Diese Einigung hatten zunächst Großbritannien und Frankreich als Hauptgegner mit Unterstützung Merkels erzielt. Später stimmten alle 25 Mitglieder nach weiteren zähen Verhandlungen dem Budgetvorschlag Großbritanniens zu. EU-Kommissionspräsident Jose Manuel Barroso sagte, die noch bis Jahresende dauernde britische EU-Präsidentschaft sei mit der Einigung ein großer Erfolg.

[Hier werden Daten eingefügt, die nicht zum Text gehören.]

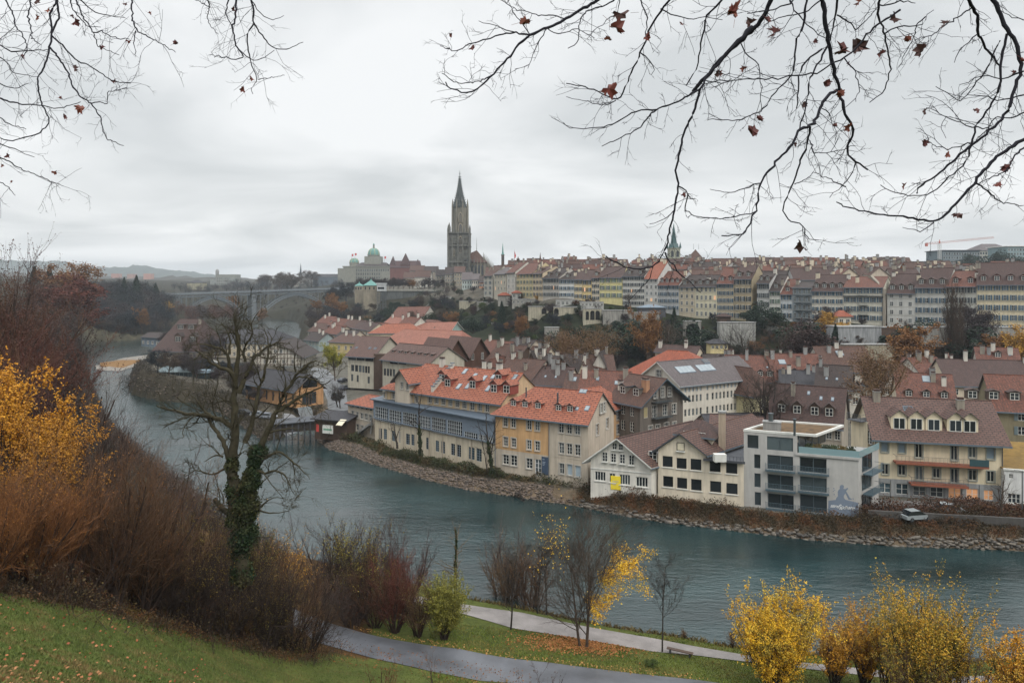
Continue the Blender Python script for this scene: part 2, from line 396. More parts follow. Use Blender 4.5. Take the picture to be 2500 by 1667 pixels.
  mw.box(x0,x0+ww,q-0.07,q,z-t,z,0);mw.box(x0,x0+ww,q-0.07,q,z+hh,z+hh+t,0)
  for i in range(1,st.get('c',2)): x=x0+ww*i/st.get('c',2);mw.box(x-0.05,x+0.05,q-0.065,q-0.031,z,z+hh,0)
  for i in range(1,st.get('r',2)): zz=z+hh*i/st.get('r',2);mw.box(x0,x0+ww,q-0.06,q-0.032,zz-0.03,zz+0.03,0)
  mw.build('window',[st.get('fr',M_WHITE),st.get('gl',GL)],o_)
  if label: o_['label']=label
  return o_
 def chimney(s,a,qf,w=0.8,d=0.6,h=1.4,side=0,m=None,cap=True):
  f,sl=s.N(side);Lt=s.d if s.axis=='x' else s.w;q=qf*Lt/2;z=s.ze+q*sl
  mb=MB(lambda p: f(p[0],p[1],p[2]))
  mb.box(a-w/2,a+w/2,q-d/2,q+d/2,z-0.5,z+h,0)
  if cap:
   mb.box(a-w/2-0.08,a+w/2+0.08,q-d/2-0.08,q+d/2+0.08,z+h,z+h+0.1,1)
   mb.box(a-w/2+0.08,a+w/2-0.08,q-d/2+0.08,q+d/2-0.08,z+h+0.1,z+h+0.35,2)
   mb.box(a-w/2,a+w/2,q-d/2,q+d/2,z+h+0.35,z+h+0.42,2)
  return mb.build('chimney',[m or M_STONE,M_CONC,T_BROWN],s.roof or s.root)
 def skylight(s,a,qf,w=0.8,l=1.2,side=0,gl=None,n=1):
  f,sl=s.N(side);Lt=s.d if s.axis=='x' else s.w;q=qf*Lt/2;mb=MB(lambda p: f(p[0],p[1],p[2]))
  z=lambda q_: s.ze+q_*sl+0.13;c=l/math.hypot(1,sl)
  mb.slab([(a-w/2,q,z(q)+0.1),(a+w/2,q,z(q)+0.1),(a+w/2,q+c,z(q+c)+0.1),(a-w/2,q+c,z(q+c)+0.1)],0.15,0,0)
  for i in range(n):
   x0=a-w/2+w*i/n+0.07;x1=a-w/2+w*(i+1)/n-0.07;e=0.08
   mb.slab([(x0,q+e,z(q+e)+0.13),(x1,q+e,z(q+e)+0.13),(x1,q+c-e,z(q+c-e)+0.13),(x0,q+c-e,z(q+c-e)+0.13)],0.02,1,0)
  return mb.build('skylight',[M_ZINC,gl or plain((0.24,0.28,0.30),0.12)],s.roof)
def depth_for(A,B,ze,vr,pitch):
 """house depth so that a ridge parallel to the front lands at photo row vr"""
 w=(B-A).normalized();c=abs(w.x);Ym=(A.y+B.y)/2;t=math.tan(math.radians(pitch))
 h=((H-ze)*F-(vr-V0)*Ym)/((vr-V0)*c+t*F);return max(4,2*h),ze+max(2,h)*t
# terrain
NEAR_EDGE=[(3300,1800),(2900,1700),(2500,1640),(2100,1605),(1868,1588),(1753,1571),(1623,1546),(1572,1541),(1400,1510),(1274,1483),(1151,1460),(1050,1430),(900,1395),(747,1357),(650,1325),(560,1270),(450,1180),(350,1110),(280,1050),(235,1000),(205,950),(200,910),(210,880),(195,856),(205,843)]
FAR_SHORE=[(218,838),(300,831),(356,828),(420,820),(520,811),(600,800),(640,786),(657,779),(700,777),(728,786),(737,800),(735,820),(728,845)]
MATTE=[(770,1045),(767,1074),(800,1099),(850,1112),(899,1134),(1010,1167),(1130,1197),(1235,1212),(1400,1236),(1500,1256),(1600,1275),(1791,1298),(1983,1320),(2174,1334),(2500,1345),(2900,1362),(3300,1372)]
PEN=[(650,1078),(620,1068),(560,1020),(479,984),(389,977),(325,962),(318,945),(319,932),(335,913),(352,883),(356,871),(420,862),(520,848),(600,838),(650,826),(668,838),(672,870),(700,905),(728,1000),(744,1046),(690,1072)]
def plan(l,z=0): return [tuple(G(u,v,z)) for u,v in l]
river_poly=np.array(plan(NEAR_EDGE+FAR_SHORE+MATTE));pen_poly=np.array(plan(PEN))
def seg_dist(px,py,poly):
 d=np.full(px.shape,1e9)
 for i in range(len(poly)):
  a=poly[i];b=poly[(i+1) % len(poly)];ab=b-a
  t=np.clip(((px-a[0])*ab[0]+(py-a[1])*ab[1])/(ab@ab+1e-9),0,1)
  d=np.minimum(d,np.hypot(px-a[0]-t*ab[0],py-a[1]-t*ab[1]))
 return d
def inside(px,py,poly):
 c=np.zeros(px.shape,bool);n=len(poly)
 for i in range(n):
  x1,y1=poly[i];x2,y2=poly[(i+1) % n]
  if y1==y2: continue
  c ^= ((y1>py) != (y2>py)) & (px<(x2-x1)*(py-y1)/(y2-y1)+x1)
 return c
def river_sd(px,py):
 """positive on land"""
 d1=seg_dist(px,py,river_poly);d1=np.where(inside(px,py,river_poly),-d1,d1)
 d2=seg_dist(px,py,pen_poly);d2=np.where(inside(px,py,pen_poly),d2,-d2)
 return np.maximum(d1,d2)
CT=[]
def cuz(u,v,z): p=G(u,v,z);CT.append((p.x,p.y,z))
def cuY(u,Y,z): p=XY(u,Y);CT.append((p.x,p.y,z))
for t in [(0,1667,27),(250,1667,22),(500,1667,15.5),(0,1450,22),(250,1490,18.5),(500,1570,12.3),(700,1605,7.5),(900,1667,7.0),(768,1575,5),(912,1610,4.5),(1061,1644,4.2),(1168,1665,4),(857,1534,4.3),(1125,1580,3.7),(1338,1615,3.4),(1550,1644,3.1),(1700,1660,3),(1900,1690,3),(2500,1760,3),(1253,1538,2),(1423,1563,1.9),(1593,1593,1.8),(1700,1600,1.8),(1853,1619,1.8),(2300,1670,1.8),(1138,1480,1.5),(1274,1497,1.5),(1593,1560,1.5),(1700,1582,1.5),(850,1440,2.5),(700,1440,4),(600,1420,7),(450,1400,11),(300,1380,15),(350,1128,1.4),(450,1200,1.4),(560,1292,1.4),(650,1347,1.4),(280,1075,1.6),(235,1025,2.5),(300,1180,4),(400,1250,3.5),(500,1330,3.5),(600,1375,4)]: cuz(*t)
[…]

Dänemarks Ministerpräsident Anders Fogh Rasmussen zeigte sich beeindruckt vom politischen Mut Blairs, seinen Rabatt so stark zu kürzen.

Chirac lobte die enge Zusammenarbeit mit Merkel, die nicht auf Kosten anderer Länder gegangen sei. "Ich freue mich mit der neuen deutschen Kanzlerin festzustellen, dass diese deutsch-französische Übereinstimmung sich zur Zufriedenheit unserer Kollegen auf eine tadellose Weise zeigt", sagte er.

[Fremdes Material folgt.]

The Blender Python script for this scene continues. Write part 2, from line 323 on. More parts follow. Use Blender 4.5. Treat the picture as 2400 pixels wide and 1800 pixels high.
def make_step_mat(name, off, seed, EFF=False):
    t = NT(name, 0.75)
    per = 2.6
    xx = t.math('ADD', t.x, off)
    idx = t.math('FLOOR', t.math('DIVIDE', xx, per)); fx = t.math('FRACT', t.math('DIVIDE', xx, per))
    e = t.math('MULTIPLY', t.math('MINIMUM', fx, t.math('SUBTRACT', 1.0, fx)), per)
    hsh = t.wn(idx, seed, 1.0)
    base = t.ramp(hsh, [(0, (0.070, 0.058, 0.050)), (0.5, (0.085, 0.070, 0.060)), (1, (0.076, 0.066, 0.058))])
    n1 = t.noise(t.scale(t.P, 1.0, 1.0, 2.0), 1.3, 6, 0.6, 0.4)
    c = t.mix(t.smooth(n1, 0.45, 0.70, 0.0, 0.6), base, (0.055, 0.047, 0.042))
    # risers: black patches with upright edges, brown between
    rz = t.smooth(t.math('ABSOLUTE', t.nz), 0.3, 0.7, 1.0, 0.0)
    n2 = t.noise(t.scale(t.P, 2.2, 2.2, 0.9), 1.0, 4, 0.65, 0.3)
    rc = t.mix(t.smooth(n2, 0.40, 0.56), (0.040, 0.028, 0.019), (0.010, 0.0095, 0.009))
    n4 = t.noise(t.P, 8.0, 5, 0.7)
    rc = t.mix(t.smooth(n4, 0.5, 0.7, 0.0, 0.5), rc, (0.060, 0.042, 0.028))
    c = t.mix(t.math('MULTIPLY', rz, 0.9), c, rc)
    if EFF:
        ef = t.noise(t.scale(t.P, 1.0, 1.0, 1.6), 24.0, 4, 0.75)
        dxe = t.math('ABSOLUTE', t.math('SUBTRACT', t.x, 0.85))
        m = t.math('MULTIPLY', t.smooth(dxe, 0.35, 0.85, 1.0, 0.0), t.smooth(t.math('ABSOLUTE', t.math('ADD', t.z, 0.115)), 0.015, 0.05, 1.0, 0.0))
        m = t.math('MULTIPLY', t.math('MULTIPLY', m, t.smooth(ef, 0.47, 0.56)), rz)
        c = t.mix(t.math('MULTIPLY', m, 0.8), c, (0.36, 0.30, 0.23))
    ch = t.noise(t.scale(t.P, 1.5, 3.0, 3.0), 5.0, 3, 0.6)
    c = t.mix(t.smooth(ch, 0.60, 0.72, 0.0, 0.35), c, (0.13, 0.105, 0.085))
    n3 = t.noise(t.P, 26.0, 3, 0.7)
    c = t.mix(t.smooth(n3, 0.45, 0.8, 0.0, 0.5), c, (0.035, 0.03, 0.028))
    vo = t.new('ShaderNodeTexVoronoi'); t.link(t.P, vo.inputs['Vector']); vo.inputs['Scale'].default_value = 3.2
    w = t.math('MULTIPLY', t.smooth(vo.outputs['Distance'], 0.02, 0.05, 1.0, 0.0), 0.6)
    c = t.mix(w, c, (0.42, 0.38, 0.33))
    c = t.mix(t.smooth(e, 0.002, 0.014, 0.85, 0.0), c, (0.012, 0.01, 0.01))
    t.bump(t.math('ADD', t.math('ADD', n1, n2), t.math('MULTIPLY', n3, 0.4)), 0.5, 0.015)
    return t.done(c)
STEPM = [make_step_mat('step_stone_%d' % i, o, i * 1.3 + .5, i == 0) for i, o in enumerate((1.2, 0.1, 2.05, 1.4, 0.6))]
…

MERKEL GIBT 100 MILLIONEN EURO AN POLEN

Für Deutschland als größten Nettozahler bringt der Kompromiss nach Merkels Worten eine finanzielle Entlastung. Merkel erreichte eine zusätzliche Förderung von rund 300 Millionen Euro für die ostdeutschen Bundesländer und für bayerische Grenzregionen. Ursprünglich hatte Blair noch 100 Millionen Euro mehr für Deutschland vorgesehen, die sie in der letzten Verhandlungsrunde aber an Polen abtrat.

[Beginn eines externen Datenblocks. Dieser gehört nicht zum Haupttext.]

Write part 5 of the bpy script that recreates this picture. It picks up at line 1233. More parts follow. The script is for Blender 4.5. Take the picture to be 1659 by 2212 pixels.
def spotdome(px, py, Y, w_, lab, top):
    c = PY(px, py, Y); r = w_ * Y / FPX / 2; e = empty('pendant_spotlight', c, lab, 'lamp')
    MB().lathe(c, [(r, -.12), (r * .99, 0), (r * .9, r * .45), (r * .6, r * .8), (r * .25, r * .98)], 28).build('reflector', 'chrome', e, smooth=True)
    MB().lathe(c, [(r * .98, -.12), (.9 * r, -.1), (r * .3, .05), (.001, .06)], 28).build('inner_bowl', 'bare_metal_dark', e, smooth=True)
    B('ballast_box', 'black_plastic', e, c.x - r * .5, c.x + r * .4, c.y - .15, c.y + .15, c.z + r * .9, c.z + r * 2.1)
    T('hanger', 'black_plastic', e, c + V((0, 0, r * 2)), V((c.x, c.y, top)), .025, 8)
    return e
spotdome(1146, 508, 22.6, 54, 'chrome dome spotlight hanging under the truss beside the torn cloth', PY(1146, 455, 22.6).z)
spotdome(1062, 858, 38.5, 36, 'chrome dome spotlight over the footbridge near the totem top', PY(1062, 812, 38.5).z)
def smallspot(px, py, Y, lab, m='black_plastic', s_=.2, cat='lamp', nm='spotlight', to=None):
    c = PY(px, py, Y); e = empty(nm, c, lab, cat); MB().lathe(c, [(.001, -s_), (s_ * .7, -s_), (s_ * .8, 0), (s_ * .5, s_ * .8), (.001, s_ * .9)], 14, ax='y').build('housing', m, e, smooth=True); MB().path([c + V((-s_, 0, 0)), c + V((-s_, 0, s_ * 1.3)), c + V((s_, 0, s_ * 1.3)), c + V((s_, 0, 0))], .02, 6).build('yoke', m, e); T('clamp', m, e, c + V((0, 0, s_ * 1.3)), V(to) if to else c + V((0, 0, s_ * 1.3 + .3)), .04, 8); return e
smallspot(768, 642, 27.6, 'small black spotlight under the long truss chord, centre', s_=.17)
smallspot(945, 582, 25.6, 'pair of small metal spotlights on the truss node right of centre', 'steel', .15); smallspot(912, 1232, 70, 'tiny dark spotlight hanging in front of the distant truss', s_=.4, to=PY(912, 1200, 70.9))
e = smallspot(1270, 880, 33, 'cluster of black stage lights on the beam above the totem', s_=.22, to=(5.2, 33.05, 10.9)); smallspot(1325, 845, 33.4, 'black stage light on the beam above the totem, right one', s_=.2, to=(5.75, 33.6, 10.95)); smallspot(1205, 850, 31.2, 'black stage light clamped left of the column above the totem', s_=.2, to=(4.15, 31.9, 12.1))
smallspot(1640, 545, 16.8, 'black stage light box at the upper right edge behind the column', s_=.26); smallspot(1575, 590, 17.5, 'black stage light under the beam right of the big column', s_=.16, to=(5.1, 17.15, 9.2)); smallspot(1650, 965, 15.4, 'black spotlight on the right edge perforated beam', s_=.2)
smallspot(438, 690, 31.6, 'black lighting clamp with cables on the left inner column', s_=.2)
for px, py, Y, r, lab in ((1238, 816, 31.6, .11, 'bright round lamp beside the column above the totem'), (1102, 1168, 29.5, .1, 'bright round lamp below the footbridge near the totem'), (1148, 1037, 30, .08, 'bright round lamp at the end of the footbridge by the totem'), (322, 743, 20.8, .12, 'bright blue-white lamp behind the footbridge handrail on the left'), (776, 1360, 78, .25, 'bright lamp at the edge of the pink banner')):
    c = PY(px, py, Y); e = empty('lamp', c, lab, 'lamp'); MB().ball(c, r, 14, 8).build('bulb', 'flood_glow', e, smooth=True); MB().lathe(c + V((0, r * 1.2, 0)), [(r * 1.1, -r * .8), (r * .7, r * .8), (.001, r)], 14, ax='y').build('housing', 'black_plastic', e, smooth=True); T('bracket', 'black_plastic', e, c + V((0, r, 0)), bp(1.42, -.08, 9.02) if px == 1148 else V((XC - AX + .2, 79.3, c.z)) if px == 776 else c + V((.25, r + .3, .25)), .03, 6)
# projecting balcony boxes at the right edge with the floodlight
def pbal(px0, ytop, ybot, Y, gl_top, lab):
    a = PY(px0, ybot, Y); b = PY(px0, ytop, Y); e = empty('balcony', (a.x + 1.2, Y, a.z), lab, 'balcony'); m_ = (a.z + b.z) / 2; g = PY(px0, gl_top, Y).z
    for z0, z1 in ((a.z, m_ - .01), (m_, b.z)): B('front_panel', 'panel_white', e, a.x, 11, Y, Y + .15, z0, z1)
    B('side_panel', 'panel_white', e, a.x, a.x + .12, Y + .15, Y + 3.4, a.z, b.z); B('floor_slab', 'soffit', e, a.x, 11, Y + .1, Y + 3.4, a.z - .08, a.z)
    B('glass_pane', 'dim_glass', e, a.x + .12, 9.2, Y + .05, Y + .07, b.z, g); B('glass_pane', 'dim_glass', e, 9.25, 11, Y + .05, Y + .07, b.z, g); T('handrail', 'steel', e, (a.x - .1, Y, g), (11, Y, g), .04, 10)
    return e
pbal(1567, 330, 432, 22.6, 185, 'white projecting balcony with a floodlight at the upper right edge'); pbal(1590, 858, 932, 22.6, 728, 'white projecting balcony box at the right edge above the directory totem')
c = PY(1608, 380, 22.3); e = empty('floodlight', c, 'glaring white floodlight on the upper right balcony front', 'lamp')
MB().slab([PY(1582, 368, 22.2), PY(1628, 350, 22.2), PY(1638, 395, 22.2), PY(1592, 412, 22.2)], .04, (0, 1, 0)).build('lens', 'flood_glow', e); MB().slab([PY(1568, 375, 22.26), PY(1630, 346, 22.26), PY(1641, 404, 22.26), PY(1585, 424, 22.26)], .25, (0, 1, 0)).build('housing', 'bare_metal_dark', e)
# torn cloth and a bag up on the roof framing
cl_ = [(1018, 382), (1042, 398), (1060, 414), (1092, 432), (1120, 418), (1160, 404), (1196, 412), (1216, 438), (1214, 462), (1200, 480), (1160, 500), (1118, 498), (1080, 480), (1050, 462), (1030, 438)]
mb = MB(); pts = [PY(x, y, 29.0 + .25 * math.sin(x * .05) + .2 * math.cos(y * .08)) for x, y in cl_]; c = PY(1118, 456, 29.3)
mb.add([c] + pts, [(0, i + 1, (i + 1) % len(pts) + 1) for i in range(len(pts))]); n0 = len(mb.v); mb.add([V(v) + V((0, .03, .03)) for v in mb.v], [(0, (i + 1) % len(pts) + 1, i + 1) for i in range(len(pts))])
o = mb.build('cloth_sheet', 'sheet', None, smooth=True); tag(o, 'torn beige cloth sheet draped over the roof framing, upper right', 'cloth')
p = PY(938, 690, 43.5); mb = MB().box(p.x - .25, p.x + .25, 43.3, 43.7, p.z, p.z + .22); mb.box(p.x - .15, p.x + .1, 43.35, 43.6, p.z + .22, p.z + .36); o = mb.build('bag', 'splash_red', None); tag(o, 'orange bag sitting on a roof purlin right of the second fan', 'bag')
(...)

Polens Regierungschef Kazimierz Marcinkiewicz zeigte sich erleichtert. "Bevor ich herkam dachte ich, es geht nur um Parolen. Aber ich habe gesehen, dass die Idee der Solidarität gewachsen ist." Polen werde das ihm zugesprochene Geld nutzen, um wirtschaftlich zu den reicheren EU-Staaten aufzuschließen. Schwedens Regierungschef Göran Persson sagte: "Merkel hat eine Tradition fortgesetzt, in der die Deutschen bereit sind zu zahlen, um eine Einigung zu sichern."

Die Einigung nach dem gescheiterten ersten Anlauf im Juni soll die Handlungsfähigkeit der EU beweisen, die durch das Nein von Franzosen und Niederländern in Referenden zur geplanten europäischen Verfassung in einer tiefen Zukunftskrise steckte. Blair betonte, für die Erweiterung sei eine Einigung unverzichtbar gewesen. Auch habe die Einigung gute Beziehungen Großbritanniens mit den osteuropäischen Staaten und der neuen deutschen Regierung gesichert.

Blair steht innenpolitisch unter starkem Druck wegen seines Nachgebens beim Britenrabatt. Es sei nur gerecht, wenn sich Großbritannien wie andere an der Finanzierung der Erweiterung beteilige, sagte er. Zudem werde die Rabatthöhe trotz der Kürzungen weiter steigen. Beim Verlassen der Abschlusspressekonferenz, bei der ihm britische Journalisten viele kritische Fragen zu den britischen Zahlungen stellten, sagte Blair zu Barroso: "Jetzt siehst Du, womit ich mich auseinander setzen muss." Barroso hatte Blairs zunächst harte Haltung beim Rabatt vor dem Gipfel zunehmend kritisiert.